Summer in Whistler during the early Nineties wasn’t the booming scene we see today. Whistler remained primarily a ski town, and the summer season was definitely the quiet time. Aspiring ski bums who wanted to live in Whistler year-round had serious challenges finding summer work and often found themselves unemployed or working menial labor until the snow flew again in the fall.
Dissatisfied with this status quo, in 1994 John Inglis and Peter Colapinto opened the Whistler Bike Co., sub-leasing the original underground location of Summit Ski in the Delta Hotel (now the Hilton) for the summer months. The mountain bike scene in Whistler was still small, primarily local riders with the odd visitor up from Vancouver for an event. In those early days when you met someone on the trails, you almost certainly knew them.
Amazingly, in its first season, the Bike Co. showed a profit, and was back in the basement for the 1995 season, bringing Giant Bicycle on board as their primary bike brand. Growth over the latter half of the Nineties was slow and steady, with partners Inglis and Colapinto putting equal effort into running their business and helping develop the sport as a whole through activism with the Whistler Off-Road Cycling Association, sponsoring races and other events, and local trail building and maintenance.
In the late Nineties the Bike Co. first poked its head above ground, expanding to a second sub-leased location in the Delta Village Suites, and in 2000 opened the Pemberton Bike Co., which operates year-round in the warmer, more arid climate north of Whistler where riding eleven months a year is not unusual.
It was during the 2000’s that mountain biking truly exploded in the Whistler area. Whistler-Blackcomb had finally seen the light and opened the Bike Park, full-suspension bikes had matured into functional alternatives to hard-tails, hydraulic discs finally allowed confident braking, and the sport had begun to be accepted as something that appealed to a wider demographic than just adrenaline fired twenty-something males. During this period the Bike Co. consolidated the two Whistler stores into one larger store in the ’Taxi Loop’, the main entrance to Whistler’s pedestrian Village where they remained for over a decade.
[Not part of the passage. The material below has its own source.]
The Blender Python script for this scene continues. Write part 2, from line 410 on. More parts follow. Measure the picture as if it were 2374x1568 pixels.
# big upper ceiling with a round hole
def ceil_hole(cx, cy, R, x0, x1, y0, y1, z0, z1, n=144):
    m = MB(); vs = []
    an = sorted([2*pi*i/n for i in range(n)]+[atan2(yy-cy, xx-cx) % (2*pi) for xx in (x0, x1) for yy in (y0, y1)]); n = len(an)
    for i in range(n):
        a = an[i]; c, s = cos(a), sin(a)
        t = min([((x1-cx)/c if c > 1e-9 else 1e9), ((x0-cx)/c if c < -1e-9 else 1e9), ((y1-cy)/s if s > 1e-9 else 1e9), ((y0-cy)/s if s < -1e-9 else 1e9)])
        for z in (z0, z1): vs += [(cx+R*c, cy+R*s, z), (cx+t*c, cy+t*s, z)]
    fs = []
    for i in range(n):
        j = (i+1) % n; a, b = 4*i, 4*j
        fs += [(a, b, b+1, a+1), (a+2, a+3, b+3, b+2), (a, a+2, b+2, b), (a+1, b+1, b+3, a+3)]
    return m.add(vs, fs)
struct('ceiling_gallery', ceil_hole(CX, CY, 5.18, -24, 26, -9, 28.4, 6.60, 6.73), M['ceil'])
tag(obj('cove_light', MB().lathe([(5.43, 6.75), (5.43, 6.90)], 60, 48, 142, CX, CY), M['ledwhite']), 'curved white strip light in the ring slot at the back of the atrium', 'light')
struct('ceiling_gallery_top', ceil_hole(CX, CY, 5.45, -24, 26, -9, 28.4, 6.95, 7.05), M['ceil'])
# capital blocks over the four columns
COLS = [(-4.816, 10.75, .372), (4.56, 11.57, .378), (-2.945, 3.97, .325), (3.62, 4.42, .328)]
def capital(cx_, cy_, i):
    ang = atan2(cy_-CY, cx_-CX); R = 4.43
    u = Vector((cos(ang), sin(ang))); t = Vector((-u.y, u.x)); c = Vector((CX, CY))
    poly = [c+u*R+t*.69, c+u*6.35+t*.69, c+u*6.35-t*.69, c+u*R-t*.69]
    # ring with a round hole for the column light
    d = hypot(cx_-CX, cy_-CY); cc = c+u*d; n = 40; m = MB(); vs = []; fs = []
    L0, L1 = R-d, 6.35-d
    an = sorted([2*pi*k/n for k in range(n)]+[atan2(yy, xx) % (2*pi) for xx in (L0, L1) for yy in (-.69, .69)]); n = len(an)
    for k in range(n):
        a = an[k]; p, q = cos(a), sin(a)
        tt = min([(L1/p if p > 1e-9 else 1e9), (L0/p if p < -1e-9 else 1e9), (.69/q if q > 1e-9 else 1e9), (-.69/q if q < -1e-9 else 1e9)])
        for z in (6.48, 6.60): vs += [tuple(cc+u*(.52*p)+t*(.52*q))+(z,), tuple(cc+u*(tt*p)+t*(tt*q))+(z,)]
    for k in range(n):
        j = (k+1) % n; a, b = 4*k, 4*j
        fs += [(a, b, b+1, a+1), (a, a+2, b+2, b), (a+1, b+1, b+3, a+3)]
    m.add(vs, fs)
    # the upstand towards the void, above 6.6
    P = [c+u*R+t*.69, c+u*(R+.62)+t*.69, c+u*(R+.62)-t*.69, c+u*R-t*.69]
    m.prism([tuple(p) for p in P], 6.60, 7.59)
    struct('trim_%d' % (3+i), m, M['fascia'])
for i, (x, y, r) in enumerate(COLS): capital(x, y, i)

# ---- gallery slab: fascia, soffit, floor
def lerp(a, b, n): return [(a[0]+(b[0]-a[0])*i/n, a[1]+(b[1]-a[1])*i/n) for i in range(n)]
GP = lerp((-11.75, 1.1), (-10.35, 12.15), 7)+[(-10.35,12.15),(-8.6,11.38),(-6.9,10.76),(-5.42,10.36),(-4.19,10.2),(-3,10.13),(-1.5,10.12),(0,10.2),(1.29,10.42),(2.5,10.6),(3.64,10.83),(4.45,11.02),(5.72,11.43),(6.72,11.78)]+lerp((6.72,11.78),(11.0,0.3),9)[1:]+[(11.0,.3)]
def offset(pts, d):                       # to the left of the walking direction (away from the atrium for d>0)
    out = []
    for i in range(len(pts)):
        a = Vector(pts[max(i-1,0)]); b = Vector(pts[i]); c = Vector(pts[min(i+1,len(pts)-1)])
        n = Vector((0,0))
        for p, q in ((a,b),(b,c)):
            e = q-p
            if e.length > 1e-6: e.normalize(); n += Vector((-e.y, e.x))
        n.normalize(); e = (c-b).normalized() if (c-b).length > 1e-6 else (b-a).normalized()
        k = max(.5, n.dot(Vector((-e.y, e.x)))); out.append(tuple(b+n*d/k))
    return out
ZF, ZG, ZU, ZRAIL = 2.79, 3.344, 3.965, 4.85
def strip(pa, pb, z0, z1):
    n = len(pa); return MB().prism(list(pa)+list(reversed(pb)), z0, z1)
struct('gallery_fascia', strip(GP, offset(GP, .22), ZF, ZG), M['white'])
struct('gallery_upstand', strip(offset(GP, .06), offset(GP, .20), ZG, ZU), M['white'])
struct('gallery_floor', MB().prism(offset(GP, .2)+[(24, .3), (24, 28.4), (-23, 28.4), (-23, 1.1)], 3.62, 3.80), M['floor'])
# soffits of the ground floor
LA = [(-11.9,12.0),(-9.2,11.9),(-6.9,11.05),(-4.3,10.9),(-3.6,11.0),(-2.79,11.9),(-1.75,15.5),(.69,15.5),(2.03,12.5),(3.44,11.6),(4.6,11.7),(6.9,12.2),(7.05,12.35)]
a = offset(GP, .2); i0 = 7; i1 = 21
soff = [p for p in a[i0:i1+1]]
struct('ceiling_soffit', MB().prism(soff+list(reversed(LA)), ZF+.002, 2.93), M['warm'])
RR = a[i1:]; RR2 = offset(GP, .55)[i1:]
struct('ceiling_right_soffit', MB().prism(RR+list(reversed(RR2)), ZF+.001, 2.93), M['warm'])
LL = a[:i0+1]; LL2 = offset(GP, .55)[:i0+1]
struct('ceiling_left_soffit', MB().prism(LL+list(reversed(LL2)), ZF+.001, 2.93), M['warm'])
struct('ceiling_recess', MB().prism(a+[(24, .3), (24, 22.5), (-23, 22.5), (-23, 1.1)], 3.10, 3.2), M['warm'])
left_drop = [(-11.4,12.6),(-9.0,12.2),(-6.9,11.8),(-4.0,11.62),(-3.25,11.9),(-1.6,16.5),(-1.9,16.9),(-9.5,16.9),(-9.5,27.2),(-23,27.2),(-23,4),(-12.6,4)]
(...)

In 2016, after 23 summers of operation in Whistler (making them the oldest Independent Bike Dealer in town), partners Inglis and Colapinto decided it was time to take control and dropped their summer sub-leasing arrangements in Whistler. With increasingly warmer winters making year-round riding in the Sea to Sky Corridor possible the decision was made that the market in Whistler was mature enough to support a year-round bike shop. Snatching up a fantastic 3135 square-foot space in Whistler’s Marketplace, the Bike Co. set about building what is now Whistler’s premier bike store.
Continuing and expanding their 22-year relationship with
Giant Bicycles, the Bike Co. worked with Giant Bicycles Canada to design and create Giant Whistler, a unique experience in Whistler retail. Opened in early April 2017,
Giant Whistler is a full-service bike shop offering sales of Giant and Liv bikes, service to all makes, a full rental fleet and cycling accessories from all the major suppliers that Whistler’s riders demand. Not just a pretty face, Giant Whistler offers a fully modern shopping experience backed by 23 years of real world mountain bike history.